The moments of humour and triumph in the film are crucially important for persuading the viewer to commit to the film’s intensifying emotional journey. A brief but glorious escape by all the sisters to watch a soccer game is probably the anchor of the film in this regard. The ensuing horror of their grandmother and her friends, and their hasty concealment of the escape from Uncle Erol, plays out with incredible comical effect. It is that certain sort of humour, the potency of which relies upon genuine investment or identification from the audience, in their protagonists, to succeed. Later in the film, this emotional commitment to the future of the girls becomes sharpened, narrowed by the effective departure of the four older sisters into their marriages, which leaves Lale and Nur (Doga Zeynep Doguslu), the second youngest sister, to struggle alone against the abuse and control of their uncle. The well-crafted final sequences become incredibly tense. Shot in the night, they take on that nauseating dreamlike quality of being plunged amongst a danger that can only be fled from.

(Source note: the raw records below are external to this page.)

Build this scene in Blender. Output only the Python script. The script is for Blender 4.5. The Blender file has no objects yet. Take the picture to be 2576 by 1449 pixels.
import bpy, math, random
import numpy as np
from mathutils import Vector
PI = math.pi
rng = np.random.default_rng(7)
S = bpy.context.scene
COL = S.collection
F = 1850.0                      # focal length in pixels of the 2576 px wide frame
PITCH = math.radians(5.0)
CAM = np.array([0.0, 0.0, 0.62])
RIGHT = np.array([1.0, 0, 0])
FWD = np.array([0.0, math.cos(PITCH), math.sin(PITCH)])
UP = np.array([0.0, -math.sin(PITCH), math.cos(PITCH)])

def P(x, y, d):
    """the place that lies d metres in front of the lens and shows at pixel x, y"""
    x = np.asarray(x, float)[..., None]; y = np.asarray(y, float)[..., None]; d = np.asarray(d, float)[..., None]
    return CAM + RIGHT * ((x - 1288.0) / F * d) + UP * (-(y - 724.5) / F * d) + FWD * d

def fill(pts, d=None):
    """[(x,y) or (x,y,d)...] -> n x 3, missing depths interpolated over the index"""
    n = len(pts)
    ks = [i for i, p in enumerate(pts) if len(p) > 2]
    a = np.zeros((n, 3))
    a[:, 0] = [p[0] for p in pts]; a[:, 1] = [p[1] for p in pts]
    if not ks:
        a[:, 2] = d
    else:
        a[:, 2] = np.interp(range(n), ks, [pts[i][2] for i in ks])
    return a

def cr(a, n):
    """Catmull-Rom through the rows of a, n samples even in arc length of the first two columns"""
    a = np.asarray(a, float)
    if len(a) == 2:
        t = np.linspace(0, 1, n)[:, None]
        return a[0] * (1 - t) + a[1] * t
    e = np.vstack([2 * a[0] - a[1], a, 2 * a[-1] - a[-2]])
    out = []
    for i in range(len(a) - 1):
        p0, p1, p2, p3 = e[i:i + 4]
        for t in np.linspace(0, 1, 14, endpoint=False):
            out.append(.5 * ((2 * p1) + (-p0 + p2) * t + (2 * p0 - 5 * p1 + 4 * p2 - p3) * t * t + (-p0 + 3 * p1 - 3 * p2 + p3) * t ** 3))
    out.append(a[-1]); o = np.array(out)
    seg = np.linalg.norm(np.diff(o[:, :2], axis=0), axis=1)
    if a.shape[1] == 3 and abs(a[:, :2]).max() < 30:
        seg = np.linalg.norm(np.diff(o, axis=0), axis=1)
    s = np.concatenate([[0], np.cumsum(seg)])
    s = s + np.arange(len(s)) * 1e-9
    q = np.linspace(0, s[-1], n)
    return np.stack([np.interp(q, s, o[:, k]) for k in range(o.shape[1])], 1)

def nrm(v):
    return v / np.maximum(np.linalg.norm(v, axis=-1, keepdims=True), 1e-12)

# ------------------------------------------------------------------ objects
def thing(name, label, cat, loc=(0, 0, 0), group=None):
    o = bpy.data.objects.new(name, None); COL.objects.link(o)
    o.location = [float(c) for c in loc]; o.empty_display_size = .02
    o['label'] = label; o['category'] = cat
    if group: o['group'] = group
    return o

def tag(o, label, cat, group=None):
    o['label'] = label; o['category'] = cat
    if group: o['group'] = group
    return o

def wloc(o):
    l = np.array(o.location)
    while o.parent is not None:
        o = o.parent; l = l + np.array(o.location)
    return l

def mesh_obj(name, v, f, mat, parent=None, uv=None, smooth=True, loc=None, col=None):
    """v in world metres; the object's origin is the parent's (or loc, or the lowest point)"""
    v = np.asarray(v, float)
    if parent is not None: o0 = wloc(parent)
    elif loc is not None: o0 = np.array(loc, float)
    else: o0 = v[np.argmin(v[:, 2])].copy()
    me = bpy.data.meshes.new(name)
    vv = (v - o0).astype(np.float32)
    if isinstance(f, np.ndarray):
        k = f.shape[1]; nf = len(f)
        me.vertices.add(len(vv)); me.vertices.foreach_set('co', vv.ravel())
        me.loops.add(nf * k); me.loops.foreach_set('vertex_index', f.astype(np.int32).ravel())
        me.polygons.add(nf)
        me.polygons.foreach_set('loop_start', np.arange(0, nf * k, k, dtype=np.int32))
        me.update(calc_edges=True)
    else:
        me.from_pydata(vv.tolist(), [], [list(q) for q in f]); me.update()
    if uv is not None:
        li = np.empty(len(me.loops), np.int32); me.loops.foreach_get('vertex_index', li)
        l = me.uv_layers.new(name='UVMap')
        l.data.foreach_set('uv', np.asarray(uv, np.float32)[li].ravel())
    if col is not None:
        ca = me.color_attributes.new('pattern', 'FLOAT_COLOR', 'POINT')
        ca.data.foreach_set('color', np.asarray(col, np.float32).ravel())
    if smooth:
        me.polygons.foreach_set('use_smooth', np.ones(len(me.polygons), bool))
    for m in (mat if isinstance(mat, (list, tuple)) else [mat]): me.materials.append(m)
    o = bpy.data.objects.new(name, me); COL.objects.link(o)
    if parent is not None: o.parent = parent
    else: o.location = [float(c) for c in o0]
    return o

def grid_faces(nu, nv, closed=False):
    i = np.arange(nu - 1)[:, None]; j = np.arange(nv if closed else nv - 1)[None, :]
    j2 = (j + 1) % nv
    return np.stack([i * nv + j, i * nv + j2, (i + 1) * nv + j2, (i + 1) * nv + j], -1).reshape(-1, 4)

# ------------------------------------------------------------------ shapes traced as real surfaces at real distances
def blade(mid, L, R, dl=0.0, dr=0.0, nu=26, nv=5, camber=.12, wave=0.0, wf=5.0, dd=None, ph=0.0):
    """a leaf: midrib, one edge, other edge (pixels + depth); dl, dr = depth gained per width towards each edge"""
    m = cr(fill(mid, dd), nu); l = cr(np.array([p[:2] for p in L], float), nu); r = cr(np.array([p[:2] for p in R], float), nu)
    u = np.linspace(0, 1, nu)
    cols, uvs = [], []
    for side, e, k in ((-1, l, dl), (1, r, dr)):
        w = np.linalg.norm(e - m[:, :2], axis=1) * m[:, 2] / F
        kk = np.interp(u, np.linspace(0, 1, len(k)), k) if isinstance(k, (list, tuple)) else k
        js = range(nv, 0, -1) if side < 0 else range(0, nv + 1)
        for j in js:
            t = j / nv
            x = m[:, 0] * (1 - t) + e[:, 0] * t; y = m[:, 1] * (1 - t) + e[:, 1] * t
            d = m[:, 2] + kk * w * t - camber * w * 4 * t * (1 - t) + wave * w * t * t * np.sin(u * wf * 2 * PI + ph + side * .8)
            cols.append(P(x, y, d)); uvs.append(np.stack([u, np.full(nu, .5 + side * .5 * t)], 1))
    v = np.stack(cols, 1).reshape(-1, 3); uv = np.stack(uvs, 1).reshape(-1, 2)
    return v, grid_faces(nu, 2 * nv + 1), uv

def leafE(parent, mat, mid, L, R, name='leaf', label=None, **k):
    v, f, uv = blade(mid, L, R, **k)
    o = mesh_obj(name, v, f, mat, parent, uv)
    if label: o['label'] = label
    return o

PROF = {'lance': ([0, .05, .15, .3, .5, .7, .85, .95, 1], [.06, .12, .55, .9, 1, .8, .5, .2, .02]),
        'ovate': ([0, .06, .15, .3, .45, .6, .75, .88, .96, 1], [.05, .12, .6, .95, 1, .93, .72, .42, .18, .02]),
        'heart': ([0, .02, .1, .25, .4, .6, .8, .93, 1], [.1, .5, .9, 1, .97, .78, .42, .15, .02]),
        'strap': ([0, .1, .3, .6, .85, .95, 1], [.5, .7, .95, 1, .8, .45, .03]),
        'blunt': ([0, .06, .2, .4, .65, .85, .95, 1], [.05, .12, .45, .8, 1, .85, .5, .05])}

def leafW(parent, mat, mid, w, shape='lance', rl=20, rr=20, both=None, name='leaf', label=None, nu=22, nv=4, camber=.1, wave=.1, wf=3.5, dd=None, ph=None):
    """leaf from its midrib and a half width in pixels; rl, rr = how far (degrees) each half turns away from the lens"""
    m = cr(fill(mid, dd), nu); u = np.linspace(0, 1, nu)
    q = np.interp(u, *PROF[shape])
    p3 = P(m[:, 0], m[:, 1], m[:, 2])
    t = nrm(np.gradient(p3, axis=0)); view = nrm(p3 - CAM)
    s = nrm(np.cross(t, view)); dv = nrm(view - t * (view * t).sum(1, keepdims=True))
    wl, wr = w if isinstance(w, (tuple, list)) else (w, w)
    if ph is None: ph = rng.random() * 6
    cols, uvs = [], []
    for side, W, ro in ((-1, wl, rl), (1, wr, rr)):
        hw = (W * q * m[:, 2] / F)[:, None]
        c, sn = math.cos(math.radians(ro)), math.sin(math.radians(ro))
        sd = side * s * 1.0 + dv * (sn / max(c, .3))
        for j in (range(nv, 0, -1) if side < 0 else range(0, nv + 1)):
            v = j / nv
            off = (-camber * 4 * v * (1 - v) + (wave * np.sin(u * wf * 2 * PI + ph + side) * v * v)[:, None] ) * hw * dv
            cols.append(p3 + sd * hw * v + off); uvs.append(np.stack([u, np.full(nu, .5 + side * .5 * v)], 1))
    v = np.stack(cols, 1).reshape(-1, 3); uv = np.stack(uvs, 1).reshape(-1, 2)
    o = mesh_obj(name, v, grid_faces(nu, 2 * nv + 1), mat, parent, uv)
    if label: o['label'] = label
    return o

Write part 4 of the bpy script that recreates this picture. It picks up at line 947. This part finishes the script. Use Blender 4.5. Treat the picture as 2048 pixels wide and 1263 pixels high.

Although Mustang does many things incredibly well, one of Ergüven’s most impressive feats is her ability to tell a story that is essentially about the oppression and abuse of women by men, about patriarchal power that masquerades as morality, without committing fresh violence in representation. Sexual abuse is visually implied, rather than witnessed; the skilful cultivation of emotional intensity acts as a proxy for violence in provoking anxiety and fear for the sisters among the audience. The obvious analogy between the titular free-running mustang horses and the sisters is underscored by the camera’s treatment of their (manes of) long free-flowing hair that turns their hair into symbols of perceived and actual sexuality. This is the closest Ergüven comes to creating a trope or object out of the sisters and that’s a significant advance over many other cinematic depictions of oppressed or abused girls1. The only caveat on Mustang, however, is that the audience (particularly an international audience) should bear in mind that the film is carefully constructed to resonate – again, fable-like – with its viewers; and that we should not read into the film meanings that are pre-structured by the moralising impulses of the West.